Financial Advice For The Self-Employed



The U.S. Bureau of Labor Statistics reported that in 2015, 15 million people, roughly 10% of total U.S. employment, were self-employed.

If you fall into that category I recommend you find a Godly mentor or team who will answer questions, counsel you, and help you grow your business. Find people who know the pressure of setting goals, meeting financial needs, and keeping the company growing.

Budgeting is key, especially when your income varies month to month. Don’t let the term budget frighten you. It will serve you IF you are willing to do a little work.

Begin by underestimating your income and overestimating your expenses.
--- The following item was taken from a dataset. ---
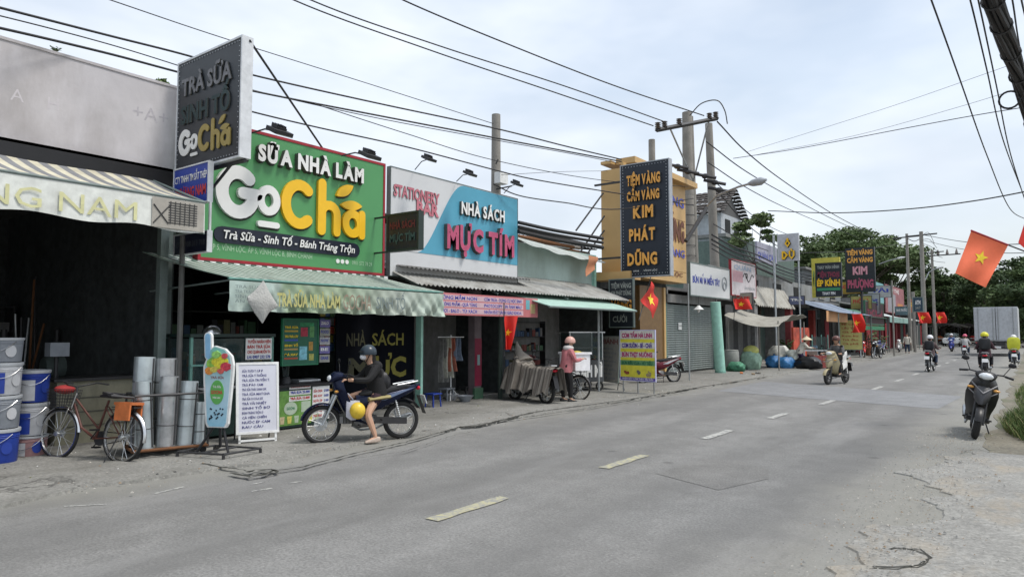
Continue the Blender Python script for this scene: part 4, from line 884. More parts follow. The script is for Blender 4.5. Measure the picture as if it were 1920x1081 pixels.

Initially, create a bare-bones budget based on the lowest monthly income you have earned or might expect. Your expenses should be the basic needs necessary for survival. Add those up for the month and subtract them from your expected income. If your income exceeds expenses, build an emergency fund and begin funding tax and retirement accounts.

Keep precise records and study them frequently. Analyze your cash flow so you can plan ahead for lean months and know when to make large purchases. Bill often. Give great customer service. Barter when possible.

Carrie Smith Nicholson at recommends a 50/30/20 business budget: 50% goes to needs, 30% to wants and 20% to savings.

It is important that you delay the purchase of unnecessary items until the business is supporting you well. Do not be lured by the latest technology, new vehicles, clothes or accessories. Eating out for meetings should be limited to coffee or tea rather than full-blown meals when possible. Be frugal.

It is important to build a relationship with your bank. You will need several accounts: business checking, savings, and tax accounts in addition to your personal checking, savings, and retirement accounts.

Finally, give your business to God. Work as unto Him, delighting in Him with the opportunity each day brings to give Him glory.